Random Act of Kindness #5

This didn't happen to me, but I thought it was so nice I had to share.

Why Jes has a great man!

Monday, December 04, 2006

Random Act of Christmas Kindness #4

Friday night was our big Christmas dinner for all the women at my church. I was in charge of the food. I was really excited to be in charge of the food because I like cooking and consider making a really great dinner for 30 people an exciting challenge.

Anyway, I worked really hard to make this awesome meal and even had a chance to sit down to the table with friends to enjoy the fruits of my labors.

Just after everyone had finished dinner and the Christmas program was starting I was totally floored by someone's Christmas kindness.

A girl who I thought had nothing but cold distaste for me approached. She and I have history and, despite my recent efforts to smooth over the past, she has ignored my very existence. Well, she sneaked up and threw her arms around me in the biggest, most grateful hug. She whispered a thank you for the dinner in my ear. Before I had a chance to respond she was gone.

As I sat in my chair slack jawed and amazed, tears of gratitude started to cloud my vision. I was so touched by her heartfelt well-wishing. For so long all I have wanted was to feel her forgiveness and she chose to express it in a way that completely shocked and overwhelmed me.

As I stepped out into the 8 degree chill I felt released from the hard knot of coldness that I'd so tightly held in my heart. I fell free to love, and despite the frost covered windshield and stiff frozen leather interior of my car I felt warm to the tips of my toes.

Friday, December 01, 2006

Please...

Someone, make this coat mine!

Random Act of Christmas Kindness #3

Tonight I'm helping host a church women's Christmas party. I'm in charge of the food for about 40 people, and I'm half excited half terrified at the prospect. I've written out my lists of what to do in 10 minute increments through the whole cooking time. I saw someone do this on Top Chef and thought it was a great idea, and since I take most of my great ideas from stuff I saw on TV I decided to give it a try. I've also written out two lists for my potential kitchen helpers.

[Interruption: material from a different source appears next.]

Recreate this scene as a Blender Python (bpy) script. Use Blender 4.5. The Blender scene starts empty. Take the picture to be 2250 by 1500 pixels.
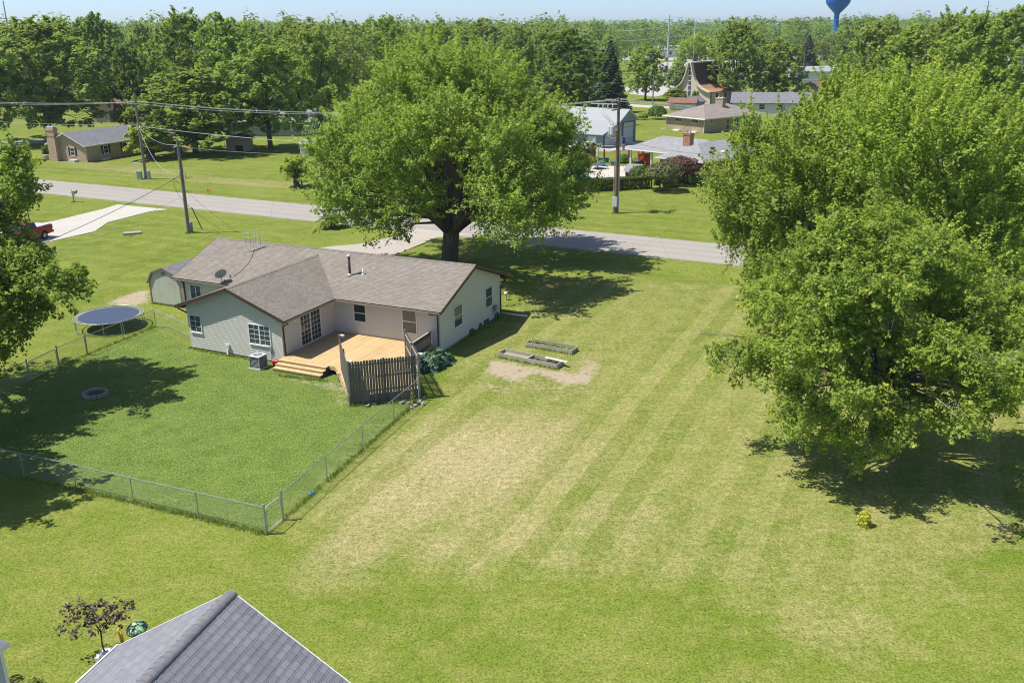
import bpy, math, random
import numpy as np
from mathutils import Vector, Matrix
R = math.radians
sc = bpy.context.scene
COL = sc.collection

# ------------------------------------------------------------------ camera, sky, sun, exposure
CAM_H, FPX, PIT, ROLL, AZ = 20.0, 2025.0, R(18.94), R(-.58), R(24.85)
FW = np.array([0, math.cos(PIT), -math.sin(PIT)])
_U = np.array([0, math.sin(PIT), math.cos(PIT)]); _R = np.array([1., 0, 0])
RT = math.cos(ROLL)*_R + math.sin(ROLL)*_U
UP = -math.sin(ROLL)*_R + math.cos(ROLL)*_U
C0 = np.array([0, 0, CAM_H])
cd = bpy.data.cameras.new('camera'); cam = bpy.data.objects.new('camera', cd); COL.objects.link(cam)
cd.sensor_width = 36; cd.lens = 36*FPX/2250; cd.clip_start = .1; cd.clip_end = 8000
cam.matrix_world = Matrix(((RT[0], UP[0], -FW[0], 0), (RT[1], UP[1], -FW[1], 0), (RT[2], UP[2], -FW[2], CAM_H), (0, 0, 0, 1)))
sc.camera = cam
SUN_EL = R(61.5); SD = np.array([.99, .07]); SD = SD/np.linalg.norm(SD)      # the way shadows fall
w = bpy.data.worlds.new('World'); sc.world = w; w.use_nodes = True
sky = w.node_tree.nodes.new('ShaderNodeTexSky'); sky.sky_type = 'NISHITA'; sky.sun_disc = False
sky.sun_elevation = SUN_EL; sky.sun_rotation = math.atan2(-SD[0], -SD[1]) % (2*math.pi)
sky.altitude = 250; sky.air_density = .5; sky.dust_density = .8; sky.ozone_density = 3.5
w.node_tree.links.new(sky.outputs[0], w.node_tree.nodes['Background'].inputs[0])
w.node_tree.nodes['Background'].inputs[1].default_value = .135
sl = bpy.data.lights.new('sun', 'SUN'); sl.energy = 4.3; sl.angle = R(.53); sl.color = (1, .955, .88)
so = bpy.data.objects.new('sun', sl); COL.objects.link(so)
so.rotation_euler = Vector((SD[0]*math.cos(SUN_EL), SD[1]*math.cos(SUN_EL), -math.sin(SUN_EL))).to_track_quat('-Z', 'Y').to_euler()
so.location = (-40, -5, 90)
sc.view_settings.view_transform = 'Standard'; sc.view_settings.look = 'None'
sc.view_settings.exposure = .58; sc.view_settings.gamma = 1
sc.cycles.use_denoising = True
sc.cycles.filter_width = 1.05; sc.cycles.max_bounces = 6; sc.cycles.transmission_bounces = 3; sc.cycles.transparent_max_bounces = 4

# ------------------------------------------------------------------ geometry of the place
dA = np.array([math.cos(AZ), -math.sin(AZ), 0]); dB = np.array([math.sin(AZ), math.cos(AZ), 0])   # the street grid
def ray(x, y): return FW + RT*(x-1125)/FPX + UP*(750-y)/FPX
def gp(x, y, z=0.):
    d = ray(x, y); return C0 + d*((z-CAM_H)/d[2])
def on(x, y, P, n):
    d = ray(x, y); return C0 + d*(np.dot(np.array(P)-C0, n)/np.dot(d, n))
def pj(P):
    q = np.asarray(P, float)-C0; z = q@FW
    return 1125+FPX*(q@RT)/z, 750-FPX*(q@UP)/z, z
def at_depth(px, Y):
    """ground point at forward distance Y seen in column px"""
    X = 0.
    for _ in range(6):
        u = pj((X, Y, 0)); X += (px-u[0])*u[2]/FPX
    return np.array([X, Y, 0.])
def z_at(P, py):
    z = 5.
    for _ in range(8):
        u = pj((P[0], P[1], z)); z += (u[1]-py)*u[2]/FPX/math.cos(PIT)*.97
    return z
def ab(P, O):
    q = np.asarray(P)-np.asarray(O); return float(q@dA), float(q@dB)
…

Last night I had 4 things I had to do before I could go to bed. As the minutes ticked later and later I started to get worried. I had to get SOME sleep before this big day.

Then, the ear doctor and my roommate LINDZ came to the rescue! Without me even asking they spent 2 hours peeling oranges and carrots. They made what would normally have been a dull and tedious task into a fun game. They were pretty much Mary Poppins to my lazy and depressed Banks children. They even invented a ninja chopping game when it came time to chop the carrots up. Glorious.

So this isn't so much a random act because they do this type of stuff all the time. Neither is it anonymous, but it meant SO much to me that I just had to share it today.